First, there is the party apparatus – Labour Party central office and the Parliamentary Labour Party and the right wing of the party which is not a negligible force – that will be keen to seize on us, make us illegitimate, silence us, treat as subalterns who should not speak, perhaps generously accept our help in canvassing on condition we remain silent, keep to our place as subaltern labour. Second, there are the entrist sects who have come into the Labour Party to recruit, to feed off the new Corbyn movement rather than build it, who even have the perspective of splitting away a part of the party into something they can remake in their own image. They will be willing, when it suits their interests, to finger us, and at the same time to accuse us of being reformist stooges. We need to clearly differentiate ourselves from the Labour Party apparatus and from the sectarians who will damage Corbyn and sabotage the growth of a left of Labour movement that might even take power in Britain.

The third audience, those who will be watching us, and they are those who, we must be honest about this, we want to watch us, to listen to us, are the Corbynistas. If we really want to locate ourselves in the Labour Party as mainstream pro-Corbyn people, and we should want to do that, then we need to be able to take the ethos of ‘doing politics differently’ that some of us have learnt from our time in Left Unity into this new context. Revolutionaries in Left Unity learnt that we could not build Left Unity by fixing a line that we wanted to be adopted in advance, caucusing to ensure that we were organised in meetings. We could not do that because we knew that those we were working with, a new generation of activists suspicious of party-organisational forms, would see this as dishonest. We needed to be open about what our allegiances were without imposing them.

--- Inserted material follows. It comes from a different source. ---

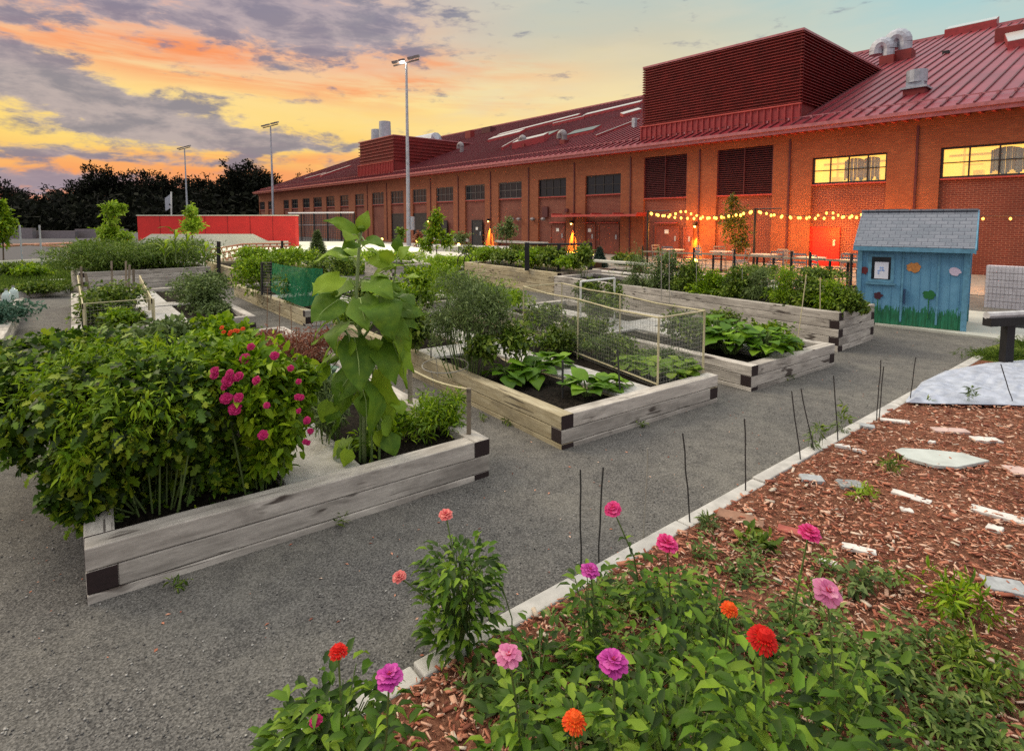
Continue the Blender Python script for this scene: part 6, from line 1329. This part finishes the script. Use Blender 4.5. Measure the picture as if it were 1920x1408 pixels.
# ---------------------------------------------------------------- light poles, flagpole
flood = emit('floodlight_lens', (1.0, .93, .78), 30)
def lightpole(label, px, pytop, Hp, lit):
    Y = F * (Hp - H) / (415 - pytop); b = D(px, 415, Y); b.z = 0; t = thing('light_pole', label, 'light pole', tuple(b), 0, 'tall floodlight poles')
    m = MB(); m.tube([b, b + Z * Hp], [.17, .08], 10); m.build('pole', galv, t); m = MB(); m.tube([b + Z * 1.2 + Vector((.3, 0, 0)), b + Z * 2.2 + Vector((.3, 0, 0))], .18, 8) if lit else m.box((b.x - .2, b.y - .2, 0), (b.x + .2, b.y + .2, .5)); m.build('control_box', galv, t)
    m = MB(); tp = b + Z * Hp; m.tube([tp + Vector((-.95, 0, -.25)), tp + Vector((.95, 0, .22))], .06, 6); m.build('cross_arm', dullgrey, t)
    for k, dx in enumerate((-.8, -.3, .35, .8)):
        c = tp + Vector((dx, -.1, dx * .25 + .05)); m = MB(); m.obox(c + Vector((-.2, -.25, -.02)), (.4, 0, .08), (0, .5, .12), (-.03, -.03, .16)); lm = m.build('floodlight', dullgrey, t)
        m = MB(); m.obox(c + Vector((-.15, -.24, -.05)), (.3, 0, .06), (0, .4, .08), (0, 0, .02)); m.build('lens', flood if lit and k == 1 else skyglass, lm)
    return t, tp
lp1, tp1 = lightpole('tallest light pole with a lit head, in front of the hall', 766, 126, 13.5, True)
lightpole('middle light pole near the far end of the hall', 513, 240, 13.5, False); lightpole('farthest light pole above the red wall', 352, 281, 13.5, False)
fl_ = bpy.data.lights.new('flood_light', 'SPOT'); fl_.energy = 9000; fl_.color = (1.0, .93, .62); fl_.spot_size = R(75); fl_.spot_blend = .6; fl_.shadow_soft_size = .3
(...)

Now inside the Labour Party we need to be able to work with a range of different left political viewpoints – the Corbynistas have various strategies, and some of them are committed to the long haul of parliamentary reform with or without Corbyn – in order to win even parts of the apparatus over to the left. There are, it is true, long-standing Labour Party members, even some councillors and, who knows, even some MPs, who are, with the success of Corbyn, remembering that they are social democrats, not merely opportunist or careerists. But there are many who are loyal to the apparatus, dangerous hardened reformists. So, when we work as revolutionaries with the Corbynistas we will need to, indeed, mobilize together in a process of subaltern labour with them in which we are covert at some points and know how to strike when the time is right. And at the same time, we need to be clear that we do have some disagreements with Jeremy Corbyn and particularly with some of the political forces that have surrounded and ‘advised’ him.

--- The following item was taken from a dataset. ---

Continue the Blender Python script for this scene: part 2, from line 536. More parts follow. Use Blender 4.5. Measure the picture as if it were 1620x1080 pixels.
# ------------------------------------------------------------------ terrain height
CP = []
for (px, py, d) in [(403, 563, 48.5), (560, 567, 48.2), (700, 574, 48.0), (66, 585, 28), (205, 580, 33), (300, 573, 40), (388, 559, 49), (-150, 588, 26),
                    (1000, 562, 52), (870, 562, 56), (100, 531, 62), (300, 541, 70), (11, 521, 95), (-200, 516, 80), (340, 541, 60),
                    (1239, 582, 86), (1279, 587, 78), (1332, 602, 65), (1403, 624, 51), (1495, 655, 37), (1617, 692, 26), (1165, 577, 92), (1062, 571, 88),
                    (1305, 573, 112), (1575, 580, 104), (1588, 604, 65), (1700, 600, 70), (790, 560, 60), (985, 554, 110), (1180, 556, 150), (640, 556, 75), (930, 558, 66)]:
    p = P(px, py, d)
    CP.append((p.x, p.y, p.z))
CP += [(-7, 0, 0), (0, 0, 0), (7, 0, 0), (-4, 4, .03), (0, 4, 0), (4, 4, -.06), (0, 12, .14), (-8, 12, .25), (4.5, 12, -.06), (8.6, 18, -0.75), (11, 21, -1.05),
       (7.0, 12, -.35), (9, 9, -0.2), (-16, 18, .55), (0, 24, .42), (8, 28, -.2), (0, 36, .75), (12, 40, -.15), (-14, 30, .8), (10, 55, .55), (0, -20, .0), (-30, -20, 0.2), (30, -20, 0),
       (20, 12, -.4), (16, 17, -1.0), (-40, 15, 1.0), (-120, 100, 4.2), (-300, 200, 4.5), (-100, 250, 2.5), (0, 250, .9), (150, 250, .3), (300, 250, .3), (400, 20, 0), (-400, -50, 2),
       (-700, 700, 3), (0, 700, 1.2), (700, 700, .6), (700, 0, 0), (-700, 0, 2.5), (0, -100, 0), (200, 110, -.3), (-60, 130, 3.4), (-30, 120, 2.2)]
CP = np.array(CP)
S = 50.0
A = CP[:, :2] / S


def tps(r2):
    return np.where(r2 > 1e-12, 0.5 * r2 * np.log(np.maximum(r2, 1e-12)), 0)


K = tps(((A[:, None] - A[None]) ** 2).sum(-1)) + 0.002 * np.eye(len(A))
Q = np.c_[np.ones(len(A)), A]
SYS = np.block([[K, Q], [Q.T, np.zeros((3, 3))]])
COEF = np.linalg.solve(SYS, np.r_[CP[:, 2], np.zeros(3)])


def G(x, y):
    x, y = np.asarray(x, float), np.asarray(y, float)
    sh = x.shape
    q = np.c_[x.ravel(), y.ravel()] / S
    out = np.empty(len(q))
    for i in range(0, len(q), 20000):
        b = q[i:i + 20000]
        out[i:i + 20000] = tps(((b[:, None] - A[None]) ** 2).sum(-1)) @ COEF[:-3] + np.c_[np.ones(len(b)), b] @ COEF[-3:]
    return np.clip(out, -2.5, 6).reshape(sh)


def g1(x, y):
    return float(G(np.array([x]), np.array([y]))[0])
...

One of the fields of battle, our battle for hegemony, will be over delegates and election publicity, and the ongoing canvassing as Corbyn tries to keep the party on permanent campaign footing will be testing for us as we try also to mobilise for demonstrations. Connected with this, and even more important in the long term will be around political education. In some parts of the country the Corbynistas have made it clear that they are open to include in their political education discussions those who are still outside the party. Political education here must include the role of revolutionaries historically in the Labour Party, ranging from dual membership once permitted to the Communist Party to the affiliated Independent Labour Party. It will include critical discussion of ‘entrism’ and what the difference is between secretive sect politics and our role as mainstream pro-Corbyn activists.

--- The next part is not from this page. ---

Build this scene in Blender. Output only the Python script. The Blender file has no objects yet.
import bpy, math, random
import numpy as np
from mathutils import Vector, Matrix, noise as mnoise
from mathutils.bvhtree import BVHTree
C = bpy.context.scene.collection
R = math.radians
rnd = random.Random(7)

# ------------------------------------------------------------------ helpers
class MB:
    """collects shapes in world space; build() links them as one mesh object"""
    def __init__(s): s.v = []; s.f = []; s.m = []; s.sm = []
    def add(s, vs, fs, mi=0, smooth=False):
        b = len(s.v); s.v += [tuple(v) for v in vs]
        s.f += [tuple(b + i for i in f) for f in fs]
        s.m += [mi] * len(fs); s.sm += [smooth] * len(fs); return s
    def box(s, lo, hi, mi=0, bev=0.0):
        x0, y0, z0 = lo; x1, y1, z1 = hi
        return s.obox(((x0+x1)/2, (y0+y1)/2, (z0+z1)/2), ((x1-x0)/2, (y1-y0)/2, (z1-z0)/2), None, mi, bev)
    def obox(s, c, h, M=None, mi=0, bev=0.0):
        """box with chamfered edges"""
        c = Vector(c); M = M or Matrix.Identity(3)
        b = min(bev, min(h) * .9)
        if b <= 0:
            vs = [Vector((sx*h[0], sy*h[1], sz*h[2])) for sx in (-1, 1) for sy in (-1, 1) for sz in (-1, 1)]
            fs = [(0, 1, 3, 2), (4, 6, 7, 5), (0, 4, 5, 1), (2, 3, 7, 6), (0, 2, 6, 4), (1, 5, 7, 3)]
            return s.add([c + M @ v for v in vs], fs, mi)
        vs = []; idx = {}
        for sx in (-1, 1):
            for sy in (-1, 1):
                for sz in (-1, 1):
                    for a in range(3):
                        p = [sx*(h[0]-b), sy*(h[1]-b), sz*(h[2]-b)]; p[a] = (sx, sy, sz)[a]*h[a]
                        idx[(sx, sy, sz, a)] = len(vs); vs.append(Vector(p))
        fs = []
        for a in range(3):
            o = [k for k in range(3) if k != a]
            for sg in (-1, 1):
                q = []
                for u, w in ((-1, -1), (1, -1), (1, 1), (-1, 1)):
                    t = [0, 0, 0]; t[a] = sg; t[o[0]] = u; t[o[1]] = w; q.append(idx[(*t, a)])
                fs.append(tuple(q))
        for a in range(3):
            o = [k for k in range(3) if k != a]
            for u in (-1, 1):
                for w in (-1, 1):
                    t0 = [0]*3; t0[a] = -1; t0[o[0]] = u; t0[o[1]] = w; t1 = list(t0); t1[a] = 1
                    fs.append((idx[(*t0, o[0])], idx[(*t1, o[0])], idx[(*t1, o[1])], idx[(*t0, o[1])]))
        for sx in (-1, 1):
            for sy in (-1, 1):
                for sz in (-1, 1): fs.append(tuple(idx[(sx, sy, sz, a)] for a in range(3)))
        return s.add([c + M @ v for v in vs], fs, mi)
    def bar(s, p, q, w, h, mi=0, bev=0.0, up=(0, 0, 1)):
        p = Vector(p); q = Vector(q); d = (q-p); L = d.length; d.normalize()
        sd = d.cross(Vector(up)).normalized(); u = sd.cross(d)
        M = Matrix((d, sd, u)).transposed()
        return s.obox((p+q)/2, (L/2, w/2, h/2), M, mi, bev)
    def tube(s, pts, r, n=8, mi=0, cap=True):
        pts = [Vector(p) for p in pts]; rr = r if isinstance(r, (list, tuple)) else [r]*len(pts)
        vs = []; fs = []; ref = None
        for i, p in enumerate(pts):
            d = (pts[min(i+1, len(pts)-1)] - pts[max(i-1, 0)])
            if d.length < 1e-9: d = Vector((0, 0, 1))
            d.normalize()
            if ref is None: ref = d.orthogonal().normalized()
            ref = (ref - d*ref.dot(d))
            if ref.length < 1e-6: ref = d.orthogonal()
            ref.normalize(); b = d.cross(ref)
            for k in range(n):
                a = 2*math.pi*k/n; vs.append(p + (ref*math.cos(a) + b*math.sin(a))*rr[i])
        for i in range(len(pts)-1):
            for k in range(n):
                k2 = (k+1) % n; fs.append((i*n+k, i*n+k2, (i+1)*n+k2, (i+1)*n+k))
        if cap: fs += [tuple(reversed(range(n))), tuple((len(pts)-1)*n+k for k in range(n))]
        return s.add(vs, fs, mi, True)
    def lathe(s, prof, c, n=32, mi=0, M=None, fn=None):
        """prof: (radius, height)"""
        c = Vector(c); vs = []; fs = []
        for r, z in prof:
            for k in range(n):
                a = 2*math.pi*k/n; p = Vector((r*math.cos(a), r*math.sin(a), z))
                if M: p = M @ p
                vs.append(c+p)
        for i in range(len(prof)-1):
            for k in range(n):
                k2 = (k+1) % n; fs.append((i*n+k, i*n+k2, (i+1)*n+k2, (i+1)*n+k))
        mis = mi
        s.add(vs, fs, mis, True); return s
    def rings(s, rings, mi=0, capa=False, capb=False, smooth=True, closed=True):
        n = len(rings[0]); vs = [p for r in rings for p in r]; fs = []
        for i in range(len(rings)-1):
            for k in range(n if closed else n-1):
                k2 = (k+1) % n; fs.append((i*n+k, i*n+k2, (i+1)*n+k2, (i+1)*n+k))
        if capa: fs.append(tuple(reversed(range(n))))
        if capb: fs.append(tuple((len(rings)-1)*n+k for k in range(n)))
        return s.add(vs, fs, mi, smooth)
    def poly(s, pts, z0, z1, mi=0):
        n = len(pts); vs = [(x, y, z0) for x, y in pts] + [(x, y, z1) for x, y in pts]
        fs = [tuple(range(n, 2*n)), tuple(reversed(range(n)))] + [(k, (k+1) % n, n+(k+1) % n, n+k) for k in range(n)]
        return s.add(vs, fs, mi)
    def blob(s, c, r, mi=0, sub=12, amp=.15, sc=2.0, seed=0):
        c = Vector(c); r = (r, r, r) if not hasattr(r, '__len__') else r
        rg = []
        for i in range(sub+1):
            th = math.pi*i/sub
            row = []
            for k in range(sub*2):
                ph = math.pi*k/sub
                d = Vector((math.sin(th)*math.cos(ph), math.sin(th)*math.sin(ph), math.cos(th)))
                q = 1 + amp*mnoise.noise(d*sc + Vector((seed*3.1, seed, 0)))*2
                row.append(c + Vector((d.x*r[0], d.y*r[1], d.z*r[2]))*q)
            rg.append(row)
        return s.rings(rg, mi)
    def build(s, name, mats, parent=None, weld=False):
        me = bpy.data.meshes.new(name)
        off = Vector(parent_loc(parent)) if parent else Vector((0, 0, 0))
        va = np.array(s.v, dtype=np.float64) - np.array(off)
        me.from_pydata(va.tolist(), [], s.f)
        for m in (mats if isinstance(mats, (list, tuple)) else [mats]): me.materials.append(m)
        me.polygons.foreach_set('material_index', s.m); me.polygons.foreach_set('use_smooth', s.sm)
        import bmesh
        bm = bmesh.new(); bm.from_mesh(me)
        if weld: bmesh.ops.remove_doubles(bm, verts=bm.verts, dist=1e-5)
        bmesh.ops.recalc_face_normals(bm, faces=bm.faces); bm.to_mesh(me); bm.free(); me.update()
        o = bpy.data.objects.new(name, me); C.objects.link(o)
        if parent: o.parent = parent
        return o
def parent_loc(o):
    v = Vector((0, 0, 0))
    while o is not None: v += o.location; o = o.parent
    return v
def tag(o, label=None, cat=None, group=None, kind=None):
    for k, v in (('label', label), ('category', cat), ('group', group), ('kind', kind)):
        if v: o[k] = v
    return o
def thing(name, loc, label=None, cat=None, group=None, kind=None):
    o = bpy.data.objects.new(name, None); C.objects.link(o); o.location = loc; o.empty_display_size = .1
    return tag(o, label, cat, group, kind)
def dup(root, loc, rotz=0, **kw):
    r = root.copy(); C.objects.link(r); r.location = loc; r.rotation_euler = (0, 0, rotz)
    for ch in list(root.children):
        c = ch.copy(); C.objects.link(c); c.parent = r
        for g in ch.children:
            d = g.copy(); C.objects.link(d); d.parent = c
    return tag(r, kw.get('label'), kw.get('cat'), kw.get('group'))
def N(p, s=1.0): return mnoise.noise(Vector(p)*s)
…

In this, our own distinctive propaganda will be essential, and the profile of our revolutionary allegiance to international dimensions of political activity and identity should be a top priority. At every moment, then, we will be faced with the pressure to hide who we are, to be subalterns, or to speak only in the language that our enemies understand, but we need to engage in serious engagement with the Corbynistas, to build an explicitly revolutionary current inside the party that also draws energy from outside, subaltern labour.